Notes by Nectar

Your destiny lies in your own hands

I spent the weekend in Barcelona celebrating a friend’s 40th birthday.

Five of us flew out on Friday morning on Easyjet from Gatwick. I was expecting it to be chaotic (it is Easyjet after all) but everything went smoothly – check-in took 5 minutes, security took 5 minutes and that was it. We even managed to all sit together on the flight as it wasn’t that full. The flight landed on time and we took the train to Passeig de Gracia – which also happened to be the nearest Metro stop to our hotel. And we didn’t even plan that! (Tip: Buy a T10 ticket at the RENFE station at the airport – this will give you 10 journeys on public transport and you can also use it on the RENFE train from/to the airport.)

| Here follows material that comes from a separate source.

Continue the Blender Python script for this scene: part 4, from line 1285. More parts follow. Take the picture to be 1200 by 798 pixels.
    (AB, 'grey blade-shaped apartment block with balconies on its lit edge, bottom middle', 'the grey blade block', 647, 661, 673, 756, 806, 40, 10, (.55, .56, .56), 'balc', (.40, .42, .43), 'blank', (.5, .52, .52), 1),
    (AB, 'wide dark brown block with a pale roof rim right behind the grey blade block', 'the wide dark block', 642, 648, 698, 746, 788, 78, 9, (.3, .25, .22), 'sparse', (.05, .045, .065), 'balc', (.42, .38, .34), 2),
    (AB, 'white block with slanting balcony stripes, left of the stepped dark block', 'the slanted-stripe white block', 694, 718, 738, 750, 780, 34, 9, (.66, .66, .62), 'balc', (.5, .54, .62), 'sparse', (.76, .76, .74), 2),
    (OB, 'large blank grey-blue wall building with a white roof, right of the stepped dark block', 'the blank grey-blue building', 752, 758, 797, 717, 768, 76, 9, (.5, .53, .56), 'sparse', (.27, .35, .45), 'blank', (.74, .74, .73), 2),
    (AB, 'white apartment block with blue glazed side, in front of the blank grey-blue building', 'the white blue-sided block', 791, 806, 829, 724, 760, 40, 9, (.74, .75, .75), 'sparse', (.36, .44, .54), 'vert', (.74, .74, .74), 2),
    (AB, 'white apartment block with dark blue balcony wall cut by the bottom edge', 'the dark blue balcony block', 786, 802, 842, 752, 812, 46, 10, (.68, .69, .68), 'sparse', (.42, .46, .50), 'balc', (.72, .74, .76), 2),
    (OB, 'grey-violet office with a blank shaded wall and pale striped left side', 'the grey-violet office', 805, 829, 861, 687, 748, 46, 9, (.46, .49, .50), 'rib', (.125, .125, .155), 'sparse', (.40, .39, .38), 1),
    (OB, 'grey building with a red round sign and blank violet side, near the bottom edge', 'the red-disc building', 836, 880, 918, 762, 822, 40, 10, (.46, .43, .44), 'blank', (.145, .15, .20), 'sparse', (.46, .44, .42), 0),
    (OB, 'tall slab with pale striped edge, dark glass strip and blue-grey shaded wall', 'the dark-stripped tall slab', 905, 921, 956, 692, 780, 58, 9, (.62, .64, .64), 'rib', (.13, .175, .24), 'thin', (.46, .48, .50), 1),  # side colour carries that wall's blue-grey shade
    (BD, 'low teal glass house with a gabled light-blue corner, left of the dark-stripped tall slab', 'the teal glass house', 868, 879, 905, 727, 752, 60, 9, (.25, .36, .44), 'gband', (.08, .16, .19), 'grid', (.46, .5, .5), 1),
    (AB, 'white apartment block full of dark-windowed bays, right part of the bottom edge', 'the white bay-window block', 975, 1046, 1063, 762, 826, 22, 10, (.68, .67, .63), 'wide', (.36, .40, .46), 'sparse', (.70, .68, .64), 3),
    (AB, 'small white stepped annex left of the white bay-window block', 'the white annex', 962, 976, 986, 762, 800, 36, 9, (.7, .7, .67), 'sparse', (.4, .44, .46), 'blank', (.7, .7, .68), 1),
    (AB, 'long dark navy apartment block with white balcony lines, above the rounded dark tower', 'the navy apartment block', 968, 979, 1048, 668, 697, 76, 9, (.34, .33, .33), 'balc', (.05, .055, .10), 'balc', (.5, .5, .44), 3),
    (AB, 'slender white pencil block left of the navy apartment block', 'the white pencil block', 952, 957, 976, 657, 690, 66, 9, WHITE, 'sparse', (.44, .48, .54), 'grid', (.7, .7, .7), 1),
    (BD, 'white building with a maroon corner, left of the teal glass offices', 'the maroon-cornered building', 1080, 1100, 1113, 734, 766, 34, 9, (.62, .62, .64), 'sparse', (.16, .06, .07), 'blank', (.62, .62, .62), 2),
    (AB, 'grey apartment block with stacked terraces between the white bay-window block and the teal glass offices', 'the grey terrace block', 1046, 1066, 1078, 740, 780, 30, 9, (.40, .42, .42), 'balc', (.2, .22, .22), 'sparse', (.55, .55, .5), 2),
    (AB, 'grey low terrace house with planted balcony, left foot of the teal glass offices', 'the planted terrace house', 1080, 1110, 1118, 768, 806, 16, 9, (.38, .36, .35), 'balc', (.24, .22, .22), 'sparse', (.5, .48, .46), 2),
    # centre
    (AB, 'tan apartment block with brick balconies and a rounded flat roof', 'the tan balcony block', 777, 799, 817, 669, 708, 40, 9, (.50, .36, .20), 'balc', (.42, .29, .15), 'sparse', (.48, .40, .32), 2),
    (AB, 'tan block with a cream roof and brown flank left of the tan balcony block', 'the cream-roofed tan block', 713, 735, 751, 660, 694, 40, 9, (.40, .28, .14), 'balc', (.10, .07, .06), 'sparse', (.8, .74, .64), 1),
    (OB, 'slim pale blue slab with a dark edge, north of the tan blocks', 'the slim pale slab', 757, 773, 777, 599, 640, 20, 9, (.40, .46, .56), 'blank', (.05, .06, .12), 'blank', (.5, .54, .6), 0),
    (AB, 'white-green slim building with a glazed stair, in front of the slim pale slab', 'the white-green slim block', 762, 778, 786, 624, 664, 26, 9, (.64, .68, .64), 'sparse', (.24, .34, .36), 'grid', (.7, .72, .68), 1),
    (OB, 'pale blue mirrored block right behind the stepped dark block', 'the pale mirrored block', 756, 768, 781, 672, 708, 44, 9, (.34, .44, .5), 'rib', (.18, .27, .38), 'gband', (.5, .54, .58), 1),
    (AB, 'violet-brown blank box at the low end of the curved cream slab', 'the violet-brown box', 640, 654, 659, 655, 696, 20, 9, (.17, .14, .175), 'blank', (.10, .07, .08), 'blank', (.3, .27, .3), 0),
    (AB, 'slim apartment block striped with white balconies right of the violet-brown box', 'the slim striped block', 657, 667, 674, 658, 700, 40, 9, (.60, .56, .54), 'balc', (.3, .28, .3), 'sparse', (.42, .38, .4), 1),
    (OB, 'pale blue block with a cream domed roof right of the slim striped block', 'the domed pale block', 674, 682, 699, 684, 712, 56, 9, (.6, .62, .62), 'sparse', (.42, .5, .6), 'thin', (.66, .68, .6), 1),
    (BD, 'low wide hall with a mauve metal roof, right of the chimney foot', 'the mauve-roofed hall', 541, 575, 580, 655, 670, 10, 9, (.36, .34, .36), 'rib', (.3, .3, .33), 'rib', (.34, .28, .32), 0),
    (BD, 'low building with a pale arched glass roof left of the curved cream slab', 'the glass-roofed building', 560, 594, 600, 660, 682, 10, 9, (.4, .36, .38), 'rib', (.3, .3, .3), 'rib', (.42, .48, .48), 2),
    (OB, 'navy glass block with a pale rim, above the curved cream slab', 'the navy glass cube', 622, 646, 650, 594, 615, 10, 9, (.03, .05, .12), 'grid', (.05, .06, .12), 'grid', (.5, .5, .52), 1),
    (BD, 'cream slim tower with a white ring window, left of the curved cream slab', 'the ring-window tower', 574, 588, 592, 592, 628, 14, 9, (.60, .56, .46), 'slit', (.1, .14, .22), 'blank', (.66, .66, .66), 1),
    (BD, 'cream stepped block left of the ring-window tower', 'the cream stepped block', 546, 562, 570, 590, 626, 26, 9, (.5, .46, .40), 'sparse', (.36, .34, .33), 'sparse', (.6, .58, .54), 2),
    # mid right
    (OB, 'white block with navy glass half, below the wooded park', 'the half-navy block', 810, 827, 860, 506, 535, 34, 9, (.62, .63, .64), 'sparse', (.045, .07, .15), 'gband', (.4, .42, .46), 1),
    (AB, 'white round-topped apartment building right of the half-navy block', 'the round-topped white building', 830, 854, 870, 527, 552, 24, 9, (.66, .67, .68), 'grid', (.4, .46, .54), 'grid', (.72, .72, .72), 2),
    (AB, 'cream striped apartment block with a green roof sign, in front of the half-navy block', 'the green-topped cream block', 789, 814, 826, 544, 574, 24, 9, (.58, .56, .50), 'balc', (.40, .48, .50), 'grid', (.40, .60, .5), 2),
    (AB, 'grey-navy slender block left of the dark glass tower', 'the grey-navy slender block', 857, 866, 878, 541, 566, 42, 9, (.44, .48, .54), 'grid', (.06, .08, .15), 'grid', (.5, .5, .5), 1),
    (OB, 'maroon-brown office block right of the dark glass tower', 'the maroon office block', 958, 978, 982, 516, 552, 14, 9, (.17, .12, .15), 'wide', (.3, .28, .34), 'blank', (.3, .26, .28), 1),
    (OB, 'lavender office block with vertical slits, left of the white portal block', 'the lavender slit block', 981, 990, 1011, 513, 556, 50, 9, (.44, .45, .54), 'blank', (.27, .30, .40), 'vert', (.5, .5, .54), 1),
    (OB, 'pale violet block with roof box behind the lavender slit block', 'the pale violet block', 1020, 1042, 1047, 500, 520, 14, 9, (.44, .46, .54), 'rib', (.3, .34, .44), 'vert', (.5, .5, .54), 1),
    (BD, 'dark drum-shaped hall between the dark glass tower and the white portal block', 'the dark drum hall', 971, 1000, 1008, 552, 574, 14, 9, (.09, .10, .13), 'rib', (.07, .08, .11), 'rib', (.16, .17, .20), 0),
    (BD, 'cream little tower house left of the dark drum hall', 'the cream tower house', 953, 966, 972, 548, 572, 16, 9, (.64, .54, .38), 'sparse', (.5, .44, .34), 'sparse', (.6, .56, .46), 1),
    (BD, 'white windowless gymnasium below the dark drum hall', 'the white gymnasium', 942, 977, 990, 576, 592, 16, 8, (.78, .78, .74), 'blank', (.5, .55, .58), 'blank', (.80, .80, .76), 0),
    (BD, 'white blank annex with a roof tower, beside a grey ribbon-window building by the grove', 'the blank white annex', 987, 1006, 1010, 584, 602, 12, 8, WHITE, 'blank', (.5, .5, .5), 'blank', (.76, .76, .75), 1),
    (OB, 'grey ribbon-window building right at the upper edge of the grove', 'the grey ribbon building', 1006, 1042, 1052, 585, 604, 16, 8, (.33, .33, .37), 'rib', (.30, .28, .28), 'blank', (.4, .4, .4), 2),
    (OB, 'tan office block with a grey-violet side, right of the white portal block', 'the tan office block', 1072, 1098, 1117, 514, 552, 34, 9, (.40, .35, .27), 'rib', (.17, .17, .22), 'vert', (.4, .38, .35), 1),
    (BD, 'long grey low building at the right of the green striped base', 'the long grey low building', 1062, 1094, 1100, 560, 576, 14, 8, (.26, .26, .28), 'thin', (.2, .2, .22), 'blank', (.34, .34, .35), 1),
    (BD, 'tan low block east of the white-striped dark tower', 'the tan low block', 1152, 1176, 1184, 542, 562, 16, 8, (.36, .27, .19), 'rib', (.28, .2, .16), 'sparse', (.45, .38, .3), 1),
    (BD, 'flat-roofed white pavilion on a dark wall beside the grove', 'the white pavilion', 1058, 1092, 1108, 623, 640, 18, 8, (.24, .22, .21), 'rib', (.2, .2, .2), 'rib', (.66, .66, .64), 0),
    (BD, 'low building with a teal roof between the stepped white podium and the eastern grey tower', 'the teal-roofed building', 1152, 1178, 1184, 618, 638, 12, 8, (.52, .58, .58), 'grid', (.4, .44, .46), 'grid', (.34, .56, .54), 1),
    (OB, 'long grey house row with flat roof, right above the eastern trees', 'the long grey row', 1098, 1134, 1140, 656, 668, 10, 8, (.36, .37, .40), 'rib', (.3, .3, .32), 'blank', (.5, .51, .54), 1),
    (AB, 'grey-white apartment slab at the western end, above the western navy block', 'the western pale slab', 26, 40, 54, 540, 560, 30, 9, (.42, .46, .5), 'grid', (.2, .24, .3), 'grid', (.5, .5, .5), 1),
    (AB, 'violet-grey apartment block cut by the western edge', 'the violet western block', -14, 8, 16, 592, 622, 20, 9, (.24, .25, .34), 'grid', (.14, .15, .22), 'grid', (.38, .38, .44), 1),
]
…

The train journey took about half an hour and we were in the centre of Barcelona. We found the hotel (thank you, Google Maps!) – we stayed at the HCC St Moritz on Carrer de Disputacio. I have to say the location was perfect for us. It was just off the main street Passeig de Gracia (where the designer shops are) and 10 minutes away from the Gothic Quarter.

The reception area was nicer than I imaged for a 4-star hotel and (most of) the staff were very helpful.
Three of us took one room and two took another. The rooms were spacious and modern – plasma TV, mini bar – we weren’t tripping over each other. The bathroom was spacious too – and the shower was lovely, especially after a long day!
After unpacking and freshening up, we walked towards the Gothic Quarter.

I’d read that Barcelona Cathedral (or La Seu) has a lift that takes you up to the roof of the cathedral and that the views from up there are incredible. It was the first place I wanted to go. It was a shame that the front of the cathedral was being renovated and covered in scaffolding.


And it was closed. For another hour. So we walked around for a while, enjoying the shade in the narrow streets of the old city.


Souvenir shop after souvenir shop – T-shirts with rude slogans, dolls with the scariest expressions I’ve ever seen, and these little figures of men with their trousers down:


I don’t know who would buy them, but I’d never seen anything like them before!

There were as many little cafes serving Spanish delights as there were souvenir shops:


We decided to find a tapas place where we could sit outdoors and enjoy some food and wine – we still had some time to kill before the cathedral re-opened. We eventually found a quiet place in a square where we could relax. We thought we’d order a few light things but before we knew it there was a feast in front of us – and most of it was croquetas and ham! We finished it all and headed back to the cathedral.


By this time it was about 45 minutes before the cathedral closed for the day and the lift had (apparently) closed. The person I spoke to didn’t seem too sure about what time it opened, or even where it was in the cathedral! A lot of the inside of the cathedral was also covered in scaffolding, which was annoying.

So we walked back to our hotel and decided to relax before heading out later that night.

We had a few recommendations for some tapas places close by and started walking. We passed Gaudi’s Casa Batlló (which I didn’t get to see properly – nor did I get to see La Pedrera) which was lit up at night:


There seemed to be huge amounts of roadworks going on in Barcelona, reminding me of London!

We decided to start at La Vinoteca Torres on Passeig de Gracia.


We sat outdoors, ordered more ham and a bottle of rosé wine. I can’t get over how cheap the local wine is. The bottle of rosé we ordered was only 10 Euros and it was lovely! When we were done with the food and wine, we were feeling too lazy to move on so we ordered another bottle of wine. At 11pm the waiter told us that we had to move into the restaurant as they had to close the outside – so we decided we’d head to one of the places the hotel had recommended.

We managed to find Cerveceria Catalana on Carrer de Mallorca but were told we’d have a 40-minute wait for a table. It was already 11.15 and nobody felt like looking around for somewhere else so we put our names on the list for a table and ordered another bottle of rosé at the bar! I’m so glad we stayed because the food was amazing. Yes, there was more ham. And ‘chipirones’. And croquetas. And other things too. There was even more food than we’d had earlier that evening. Our whole meal, including the wine, added up to 75 Euros – 15 Euros per head – which I thought was such good value for money! We were the last to leave the restaurant and strolled back to our hotel…

I had to speak Spanish a few times throughout the day – and it was weird after so long. I used to be almost fluent, but hadn’t been to Spain in almost 8 years. In fact, the last time I went it was to Barcelona in September 2003 but I was just there for a day and night for work and I didn’t see much of the city. I still feel like that and will definitely have to go back again!